E.T. Counter addresses to (hobby) astronomers, sci-fi fans and all other scientifically interested people. It calculates, among other things, the number of advanced civilizations that currently exist in our galaxy, based on your own specifications and assumptions. The algorithm is inspired by Isaac Asimov and the Green Bank formula.

You are invited to provide your settings for future versions of the program. Please send them via e-mail.

Have a look at the ZDNet Software Library Review of E.T. Counter. E.T. Counter was also reviewed and published by the renown German computer magazine c't.

 

Fermi’s Questions

Jerry Pournelle, old-established science-fiction author and computer magazine BYTE columnist, felt reminded of one of “Fermi’s Questions” when he learned about E.T. Counter. This is what he told me:

Enrico Fermi, Italian Nobel physicist who built the first self-sustaining chain reaction in the old stadium at the University of Chicago, used to have his graduate students over. He was famous for “Fermi questions” which you could answer without looking up data, such as “how many hairs on a human head”. [...]

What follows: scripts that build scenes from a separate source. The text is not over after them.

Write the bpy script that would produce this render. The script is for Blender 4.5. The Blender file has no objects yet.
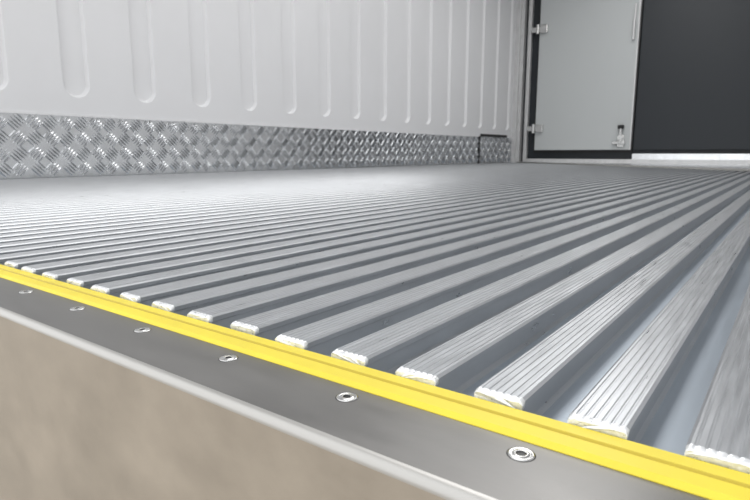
import bpy, bmesh, math, random
from mathutils import Vector, Matrix, noise
random.seed(4)
S=bpy.context.scene
S.view_settings.view_transform='Standard'
H=0.11            # camera height over the rail tops
P=0.406*H         # rail pitch
XL=-25*H          # left wall plane
XR=0.62
YB=6.25           # back wall
ZC=2.35
YF=-0.07          # rear face of the sill
G=0.0175          # rail height

# ---------------------------------------------------------------- materials
def mat(name,col,rough=.5,metal=0.,**k):
    m=bpy.data.materials.new(name); m.use_nodes=True
    nt=m.node_tree; b=nt.nodes['Principled BSDF']
    b.inputs['Base Color'].default_value=(*col,1)
    b.inputs['Roughness'].default_value=rough
    b.inputs['Metallic'].default_value=metal
    nz=k.get('noise')
    if nz:
        sc,stretch,amt,ramt,bump=nz
        tc=nt.nodes.new('ShaderNodeTexCoord'); mp=nt.nodes.new('ShaderNodeMapping')
        mp.inputs['Scale'].default_value=stretch
        n=nt.nodes.new('ShaderNodeTexNoise'); n.inputs['Scale'].default_value=sc; n.inputs['Detail'].default_value=6
        n.inputs['Roughness'].default_value=.6
        nt.links.new(tc.outputs['Object'],mp.inputs[0]); nt.links.new(mp.outputs[0],n.inputs['Vector'])
        r=nt.nodes.new('ShaderNodeMapRange'); r.inputs[1].default_value=.3; r.inputs[2].default_value=.7
        nt.links.new(n.outputs[0],r.inputs[0])
        mx=nt.nodes.new('ShaderNodeMix'); mx.data_type='RGBA'
        mx.inputs[6].default_value=(*[c*(1-amt) for c in col],1)
        c2=k.get('col2') or [min(1,c*(1+amt)) for c in col]
        mx.inputs[7].default_value=(*c2,1)
        nt.links.new(r.outputs[0],mx.inputs[0]); nt.links.new(mx.outputs[2],b.inputs['Base Color'])
        rr=nt.nodes.new('ShaderNodeMapRange'); rr.inputs[3].default_value=max(0.05,rough-ramt); rr.inputs[4].default_value=rough+ramt
        nt.links.new(r.outputs[0],rr.inputs[0]); nt.links.new(rr.outputs[0],b.inputs['Roughness'])
        if bump:
            bp=nt.nodes.new('ShaderNodeBump'); bp.inputs['Distance'].default_value=bump; bp.inputs['Strength'].default_value=.6
            nt.links.new(n.outputs[0],bp.inputs['Height']); nt.links.new(bp.outputs[0],b.inputs['Normal'])
    return m
M_rail=mat('rail_aluminium',(.485,.497,.512),.34,.70,noise=(55,(6,.35,1),.09,.07,.00016))
M_base=mat('floor_aluminium',(.355,.40,.45),.40,.5,noise=(25,(3,.4,1),.08,.06,.0001))
M_cut=mat('sawn_aluminium',(.78,.79,.80),.34,.45,noise=(320,(1,1,1),.13,.1,.001))
M_steel=mat('stainless_sill',(.215,.21,.203),.40,.78,noise=(14,(.8,3,1),.12,.06,.00003))
M_edge=mat('stainless_fold',(.44,.43,.41),.38,.6)  # on the sill fold, the lighter colour puts in the edge highlight
M_face=mat('rear_face_steel',(.35,.305,.25),.45,.3,noise=(13,(1,1,1.4),.16,.12,.001))  # beige tint stands for the ground reflected in the stainless face
M_yel=mat('yellow_rubber',(.75,.61,.045),.5,0,noise=(30,(1,1,1),.05,.05,.0002))
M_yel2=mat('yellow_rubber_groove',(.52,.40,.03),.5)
M_wall=mat('white_wall_panel',(.71,.71,.72),.40,0,noise=(2,(1,1,1),.02,.03,0))
M_tread=mat('tread_plate_alu',(.72,.73,.74),.20,.93,noise=(15,(1,1,1),.1,.06,0))
M_door=mat('door_panel_grey',(.50,.52,.52),.5)
M_dark=mat('dark_panel',(.012,.016,.021),.5)
M_black=mat('black_seal',(.012,.012,.013),.6)
M_post=mat('galvanised_post',(.62,.62,.62),.4,.4,noise=(30,(1,1,.3),.10,.08,0))
M_chrome=mat('polished_steel',(.60,.60,.59),.25,.95)
M_sock=mat('socket_shadow_steel',(.06,.06,.06),.4,.7)
M_ground=mat('concrete_ground',(.42,.38,.33),.85,0,noise=(3,(1,1,1),.15,.02,.003))

# ---------------------------------------------------------------- helpers
def new(name,bm,mats,parent=None,smooth=False):
    me=bpy.data.meshes.new(name); bm.normal_update(); bm.to_mesh(me); bm.free()
    for m in mats: me.materials.append(m)
    o=bpy.data.objects.new(name,me); S.collection.objects.link(o)
    if parent: o.parent=parent
    return o
def box(bm,a,b,mi=0,bev=0):
    vs=[bm.verts.new((x,y,z)) for x in(a[0],b[0]) for y in(a[1],b[1]) for z in(a[2],b[2])]
    fs=[bm.faces.new([vs[i] for i in q]) for q in((0,1,3,2),(4,6,7,5),(0,4,5,1),(2,3,7,6),(0,2,6,4),(1,5,7,3))]
    for f in fs: f.material_index=mi
    if bev:
        es=list({e for f in fs for e in f.edges})
        r=bmesh.ops.bevel(bm,geom=es,offset=bev,segments=2,affect='EDGES',profile=.5)
        for f in r['faces']: f.material_index=mi
def boxo(name,a,b,m,parent=None,bev=0):
    bm=bmesh.new(); box(bm,a,b,0,bev); bmesh.ops.recalc_face_normals(bm,faces=bm.faces); return new(name,bm,[m],parent)
def cyl(bm,c,r,h,axis='Z',seg=20,mi=0):
    rot={'Z':Matrix(),'X':Matrix.Rotation(math.pi/2,4,'Y'),'Y':Matrix.Rotation(math.pi/2,4,'X')}[axis]
    r_=bmesh.ops.create_cone(bm,cap_ends=True,segments=seg,radius1=r,radius2=r,depth=h,matrix=Matrix.Translation(c)@rot)
    for v in r_['verts']:
        for f in v.link_faces: f.material_index=mi

# ---------------------------------------------------------------- floor
floor=boxo('floor',(XL,-0.02,-G-.03),(XR,YB,-G),M_base)
bm=bmesh.new()
w=P*.266; t=.0042
def rail_profile():
    pts=[]
    pts+=[(-w*1.0,-G),(-w*.88,-G+.003),(-w*.88,-t-.001),(-w,-t),(-w-.0002,-.0012),(-w+.0012,0)]
    n=6
    x0=-w+.003; x1=w-.003
    for i in range(n):
        c=x0+(x1-x0)*i/(n-1)
        pts+=[(c-.0007,0),(c-.0003,-.0004),(c+.0003,-.0004),(c+.0007,0)]
    pts+=[(w-.0012,0),(w+.0002,-.0012),(w,-t),(w*.88,-t-.001),(w*.88,-G+.003),(w*1.0,-G)]
    return pts
prof=rail_profile()
x_first=-0.515*H
ks=[k for k in range(-75,20) if XL+P*.5< x_first+k*P < XR-P*.5]
for k in ks:
    cx=x_first+k*P
    jit=random.uniform(-.0012,.0012)
    secs=[(0+jit,.82,1.1),(.0012+jit,.95,.35),(.0035+jit,1,0),(.012,1,0)]+[(y,1,0) for y in (.3,1,2.5,YB-.01)]
    rings=[]
    for si,(y,sx,drop) in enumerate(secs):
        ring=[]
        for (px,pz) in prof:
            zz=pz
            if si<2 and pz>-.0006: zz=0
            if pz>-t-.0005: zz=zz-drop*.0012
            dx=dy=0
            if si<2:
                nn=noise.noise_vector(Vector((cx*300+px*260,y*300,pz*300)))
                dx=nn.x*.0003; dy=nn.y*.0009; zz+=nn.z*.00045
                if pz<-t-.0005: dx=dy=0; sx=1
            ring.append(bm.verts.new((cx+px*sx+dx,y+dy,zz)))
        rings.append(ring)
    for si in range(len(rings)-1):
        a,b=rings[si],rings[si+1]
        for i in range(len(a)-1):
            f=bm.faces.new((a[i],a[i+1],b[i+1],b[i])); f.material_index=1 if si<2 else 0
            if si<2: f.smooth=True
    for r_,rev in((rings[0],0),(rings[-1],1)):
        f=bm.faces.new(r_ if rev else r_[::-1]); f.material_index=1
bmesh.ops.recalc_face_normals(bm,faces=bm.faces)
rails=new('floor_rails',bm,[M_rail,M_cut],floor)

# ---------------------------------------------------------------- rear sill
ZS=-.0062
bm=bmesh.new()
R=.0045
pr=[(-.0008,-G-.03),(-.0008,ZS),(-.022,ZS),(YF+R,ZS)]
for i in range(1,9):
    a=i/8*math.pi/2
    pr.append((YF+R-R*math.sin(a),ZS-R+R*math.cos(a)))
pr+=[(YF,-.014),(YF,-.10),(YF,-.20),(YF,-.42)]
xs=[XL-.1+(XR-XL+.2)*i/60 for i in range(61)]
cols=[[bm.verts.new((x,y,z)) for y,z in pr] for x in xs]
for a,b in zip(cols,cols[1:]):
    for i in range(len(pr)-1):
        f=bm.faces.new((a[i],a[i+1],b[i+1],b[i])); 
        f.material_index=0 if i<3 else (1 if i<11 else 2)
        f.smooth=3<=i<11
bmesh.ops.recalc_face_normals(bm,faces=bm.faces)
sill=new('rear_sill',bm,[M_steel,M_edge,M_face])
# yellow strip
bm=bmesh.new()
pr=[(-.0012,ZS),(-.0012,ZS+.0022),(-.0018,ZS+.0028),(-.0095,ZS+.0028),(-.0102,ZS+.0017),(-.0112,ZS+.0017),(-.0120,ZS+.0026),(-.0200,ZS+.0022),(-.0225,ZS+.0004),(-.0225,ZS)]
cols=[[bm.verts.new((x,y,z)) for y,z in pr] for x in (XL,XR)]
a,b=cols
for i in range(len(pr)-1):
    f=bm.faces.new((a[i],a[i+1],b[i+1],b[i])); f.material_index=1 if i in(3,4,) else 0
for r_ in cols: bm.faces.new(r_)
bmesh.ops.recalc_face_normals(bm,faces=bm.faces)
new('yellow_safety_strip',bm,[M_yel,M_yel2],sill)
# screws
bm=bmesh.new()
N=24
def hexr(a,r): 
    a=(a%(math.pi/3))-math.pi/6
    return r*math.cos(math.pi/6)/math.cos(a)
for k in range(-29,2):
    cx=-.69*H+k*.80*H; cy=-.300*H
    lo=[(.0057,.00005,2,0),(.0052,.0001,2,0),(.0050,.0004,0,0),(.0046,.0006,0,0),(.0041,.0003,0,0),(.0034,.0003,0,0),(.0030,.0007,0,0),(.0024,.0007,0,0),(.0021,.0006,0,1),(.0020,.0002,2,1)]
    prev=None; rot=random.random()
    for (r,z,mi,hx) in lo:
        ring=[]
        for i in range(N):
            a=2*math.pi*i/N; rr=hexr(a+rot,r) if hx else r
            ring.append(bm.verts.new((cx+rr*math.cos(a),cy+rr*math.sin(a),ZS+z)))
        if prev:
            for i in range(N):
                f=bm.faces.new((prev[i],prev[(i+1)%N],ring[(i+1)%N],ring[i])); f.material_index=1 if (mi==2) else 0; f.smooth=True
        prev=ring
    f=bm.faces.new(prev); f.material_index=1
bmesh.ops.recalc_face_normals(bm,faces=bm.faces)
new('sill_screws',bm,[M_chrome,M_sock],sill)

# ---------------------------------------------------------------- left wall with pressed flutes
ZP=2.62*H
bm=bmesh.new()
pitch=3.17*H; hw=.180*pitch; zb=3.32*H+hw; zt=2.15-hw
y_first=(12.4-2.1)*H
yw0=y_first-pitch*3.5
ncell=int((YB-yw0)/pitch)+1
for c in range(ncell):
    yc=yw0+pitch*(c+.5)
    if yc+pitch/2>YB: 
        f=bm.faces.new([bm.verts.new(p) for p in((XL,yc-pitch/2,ZP),(XL,YB,ZP),(XL,YB,ZC),(XL,yc-pitch/2,ZC))]); continue
    def loop(o,dx):
        r=hw-o; v=[]
        for i in range(13):
            a=math.pi*i/12; v.append((XL+dx,yc+r*math.cos(a),zt+r*math.sin(a)))
        for i in range(13):
            a=math.pi+math.pi*i/12; v.append((XL+dx,yc+r*math.cos(a),zb+r*math.sin(a)))
        return [bm.verts.new(p) for p in v]
    rect=[bm.verts.new(p) for p in((XL,yc-pitch/2,ZP),(XL,yc+pitch/2,ZP),(XL,yc+pitch/2,ZC),(XL,yc-pitch/2,ZC))]
    L=[loop(0,0),loop(.002,-.001),loop(.008,-.019),loop(.011,-.0216),loop(.013,-.022)]
    ed=[bm.edges.new((rect[i],rect[(i+1)%4])) for i in range(4)]
    n=len(L[0])
    ed+=[bm.edges.new((L[0][i],L[0][(i+1)%n])) for i in range(n)]
    bmesh.ops.triangle_fill(bm,edges=ed,use_beauty=True)
    for a,b in zip(L,L[1:]):
        for i in range(n):
            f=bm.faces.new((a[i],a[(i+1)%n],b[(i+1)%n],b[i])); f.smooth=True
    bm.faces.new(L[-1])
bmesh.ops.remove_doubles(bm,verts=bm.verts,dist=.0001)
bmesh.ops.recalc_face_normals(bm,faces=bm.faces)
s=sum(f.normal.x*f.calc_area() for f in bm.faces)
if s<0: bmesh.ops.reverse_faces(bm,faces=bm.faces)
wall=new('wall_left',bm,[M_wall])
boxo('wall_core',(XL-.08,yw0,-.05),(XL-.026,YB+.05,ZC),M_wall,wall)
boxo('panel_lip',(XL-.004,yw0,ZP-.010),(XL+.003,YB-.9,ZP+.003),M_wall,wall,bev=.001)
boxo('dark_gap',(XL-.004,48.6*H,2.58*H),(XL+.004,54.8*H,2.84*H),M_black,wall,bev=.002)  # thin black box, a dark gap past the plate joint
boxo('plate_joint',(XL-.004,48.2*H,.0),(XL+.006,48.6*H,2.6*H),M_black,wall,bev=.002)

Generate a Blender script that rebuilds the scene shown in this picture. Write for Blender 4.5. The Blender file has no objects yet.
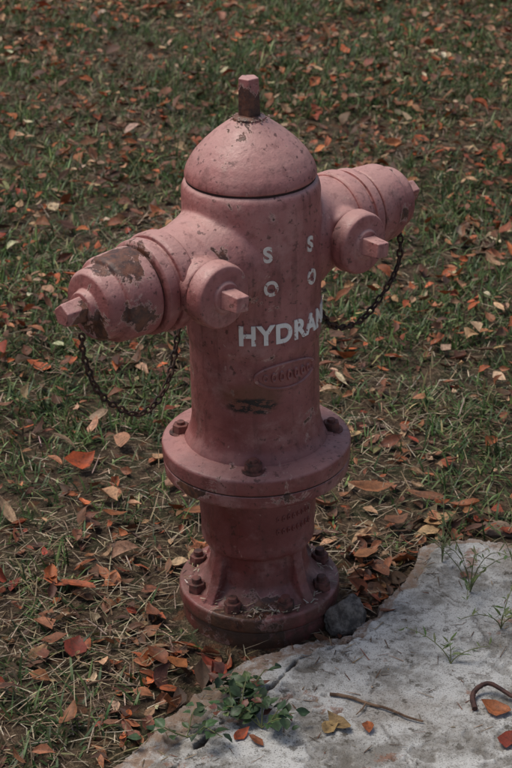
import bpy, math, random
import numpy as np
from mathutils import Vector, Matrix
R=math.radians
random.seed(7); rng=np.random.default_rng(11)
scene=bpy.context.scene
scene.view_settings.view_transform='Standard'
try: scene.view_settings.look='None'
except Exception: pass
scene.view_settings.exposure=0
col=scene.collection

# ---------------------------------------------------------------- helpers
def srgb(r,g,b):
    f=lambda c:(c/255/12.92) if c/255<=0.04045 else ((c/255+0.055)/1.055)**2.4
    return (f(r),f(g),f(b),1)
class NT:
    def __init__(s,name):
        s.m=bpy.data.materials.new(name); s.m.use_nodes=True
        s.t=s.m.node_tree; s.n=s.t.nodes; s.l=s.t.links
        s.b=s.n['Principled BSDF']; s.out=s.n['Material Output']
        s.tc=s.n.new('ShaderNodeTexCoord')
    def set(s,sock,v):
        if isinstance(v,bpy.types.NodeSocket): s.l.new(v,sock)
        else:
            if hasattr(sock.default_value,'__len__') and not hasattr(v,'__len__'): v=(v,)*len(sock.default_value)
            sock.default_value=v
    def noise(s,scale,detail=5,rough=.55,vec=None,stretch=None,dist=0,off=(0,0,0)):
        v=vec or s.tc.outputs['Object']
        if stretch or any(off):
            mp=s.n.new('ShaderNodeMapping'); s.l.new(v,mp.inputs[0])
            mp.inputs['Location'].default_value=off
            if stretch: mp.inputs['Scale'].default_value=stretch
            v=mp.outputs[0]
        n=s.n.new('ShaderNodeTexNoise'); s.l.new(v,n.inputs['Vector'])
        n.inputs['Scale'].default_value=scale; n.inputs['Detail'].default_value=detail
        n.inputs['Roughness'].default_value=rough; n.inputs['Distortion'].default_value=dist
        return n.outputs['Fac']
    def voro(s,scale,feature='F1'):
        n=s.n.new('ShaderNodeTexVoronoi'); n.feature=feature; s.l.new(s.tc.outputs['Object'],n.inputs['Vector'])
        n.inputs['Scale'].default_value=scale; return n.outputs['Distance']
    def ramp(s,fac,a,b,ca=0.,cb=1.):
        n=s.n.new('ShaderNodeMapRange'); n.interpolation_type='SMOOTHSTEP'
        s.set(n.inputs[0],fac); n.inputs[1].default_value=a; n.inputs[2].default_value=b
        n.inputs[3].default_value=ca; n.inputs[4].default_value=cb
        return n.outputs[0]
    def math(s,op,a,b=0.,clamp=False):
        n=s.n.new('ShaderNodeMath'); n.operation=op; n.use_clamp=clamp
        s.set(n.inputs[0],a); s.set(n.inputs[1],b); return n.outputs[0]
    def mix(s,fac,a,b,mode='MIX'):
        n=s.n.new('ShaderNodeMix'); n.data_type='RGBA'; n.blend_type=mode
        s.set(n.inputs[0],fac); s.set(n.inputs[6],a); s.set(n.inputs[7],b); return n.outputs[2]
    def dist(s,p,stretch=(1,1,1)):
        mp=s.n.new('ShaderNodeMapping'); mp.vector_type='POINT'
        s.l.new(s.tc.outputs['Object'],mp.inputs[0]); mp.inputs['Scale'].default_value=stretch
        n=s.n.new('ShaderNodeVectorMath'); n.operation='DISTANCE'
        s.l.new(mp.outputs[0],n.inputs[0]); n.inputs[1].default_value=[a*b for a,b in zip(p,stretch)]
        return n.outputs['Value']
    def bump(s,h,strength=.3,dist=.002,normal=None):
        n=s.n.new('ShaderNodeBump'); s.set(n.inputs['Height'],h)
        n.inputs['Strength'].default_value=strength; n.inputs['Distance'].default_value=dist
        if normal: s.l.new(normal,n.inputs['Normal'])
        return n.outputs[0]
    def sepz(s,i=2):
        n=s.n.new('ShaderNodeSeparateXYZ'); s.l.new(s.tc.outputs['Object'],n.inputs[0]); return n.outputs[i]
    def upness(s):
        g=s.n.new('ShaderNodeNewGeometry'); n=s.n.new('ShaderNodeSeparateXYZ'); s.l.new(g.outputs['Normal'],n.inputs[0]); return n.outputs[2]
    def attr(s,name='Col'):
        n=s.n.new('ShaderNodeAttribute'); n.attribute_name=name; return n.outputs['Color']
    def fin(s,color,rough=.7,normal=None,spec=.5):
        s.set(s.b.inputs['Base Color'],color); s.set(s.b.inputs['Roughness'],rough)
        s.b.inputs['Specular IOR Level'].default_value=spec
        if normal: s.l.new(normal,s.b.inputs['Normal'])
        return s.m

def new_obj(name,verts,faces,mat=None,parent=None,smooth=True,sharp=35):
    me=bpy.data.meshes.new(name); me.from_pydata([tuple(v) for v in verts],[],faces); me.update()
    if smooth:
        me.polygons.foreach_set('use_smooth',[True]*len(me.polygons))
        if sharp: me.set_sharp_from_angle(angle=R(sharp))
    o=bpy.data.objects.new(name,me); col.objects.link(o)
    if mat: me.materials.append(mat)
    if parent: o.parent=parent
    return o
def frame(d):
    d=Vector(d).normalized(); up=Vector((0,0,1)) if abs(d.z)<.9 else Vector((0,1,0))
    u=up.cross(d).normalized(); v=d.cross(u); return d,u,v
def rounded(p,rad):
    out=[p[0]]
    for i in range(1,len(p)-1):
        a,b,c=[Vector(q) for q in p[i-1:i+2]]
        la,lc=(a-b).length,(c-b).length
        r=min(rad,la*.45,lc*.45)
        p0=b+(a-b).normalized()*r; p1=b+(c-b).normalized()*r
        for t in (0,.33,.67,1):
            q=(1-t)**2*p0+2*t*(1-t)*b+t*t*p1; out.append((q.x,q.y))
    out.append(p[-1]); return out
def revolve(p,origin=(0,0,0),axis=(0,0,1),seg=72,rad=.002):
    """profile (axial, radius), starts and ends on the axis"""
    if rad: p=rounded(p,rad)
    d,u,v=frame(axis); o=Vector(origin); V=[];F=[]
    V.append(o+d*p[0][0])
    mid=p[1:-1]
    for (a,r) in mid:
        for k in range(seg):
            t=2*math.pi*k/seg; V.append(o+d*a+(u*math.cos(t)+v*math.sin(t))*r)
    V.append(o+d*p[-1][0]); n=len(mid)
    for k in range(seg):
        k2=(k+1)%seg
        F.append((0,1+k2,1+k)); F.append((len(V)-1,1+(n-1)*seg+k,1+(n-1)*seg+k2))
        for j in range(n-1):
            F.append((1+j*seg+k,1+j*seg+k2,1+(j+1)*seg+k2,1+(j+1)*seg+k))
    return V,F
def prism(n,a0,a1,r0,r1,origin,axis,rot=0):
    d,u,v=frame(axis);o=Vector(origin);V=[];F=[]
    for a,r in ((a0,r0),(a1,r1)):
        for k in range(n):
            t=rot+2*math.pi*k/n; V.append(o+d*a+(u*math.cos(t)+v*math.sin(t))*r)
    for k in range(n): F.append((k,(k+1)%n,n+(k+1)%n,n+k))
    F.append(tuple(range(n))[::-1]); F.append(tuple(range(n,2*n)))
    return V,F
def merge(parts):
    V=[];F=[]
    for v,f in parts:
        o=len(V); V+=list(v); F+=[tuple(i+o for i in q) for q in f]
    return V,F
def bevel(o,w=.0012,seg=2):
    m=o.modifiers.new('bev','BEVEL'); m.width=w; m.segments=seg; m.limit_method='ANGLE'; m.angle_limit=R(40)
    w_=o.modifiers.new('wn','WEIGHTED_NORMAL'); return o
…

The most famous Fermi question was “Where are they?”

Assume a number of stars in the galaxy, a low number that have planets, of those habitable, of those older than Earth, of those a probability of life which can be very low, of those how many have a million years of civilization longer than we have.. etc. You still get a large number, so where are they? Speculation has ranged from “they’re here and we’re them” to “they’re all happy with virtual reality and don’t travel any more” to Sagan’s “they bombed themselves dead.”


Author’s Notes

Nearly everybody has heard about the enormous dimensions of the universe and its countless stars. The idea was born that it is highly likely that we are not alone, that earth is not the only inhabited planet and that humanity is not the only advanced (?) civilization. Large projects such as SETI have been undertaken in order to make contact to extraterrestrial beings, without success until now. Some of us assume that aliens already have visited earth or still visit it, but the final proof is missing.

E.T. Counter can help us to evaluate the aforementioned assumptions.

Life could be a unique precious gift to the solar system, but it is also conceivable that the galaxy is teeming with life. Lacking a possibility to travel faster than light, how likely is it that we are visited by aliens in view of astronomical distances? How likely is it that we will receive signals from extraterrestrial intelligences, let alone establish a bidirectional contact? How likely is it that we will find an earth-like planet around a nearby star and we will be able to colonize it in the future?

E.T. Counter gives us an idea and offers to experiment with different assumptions.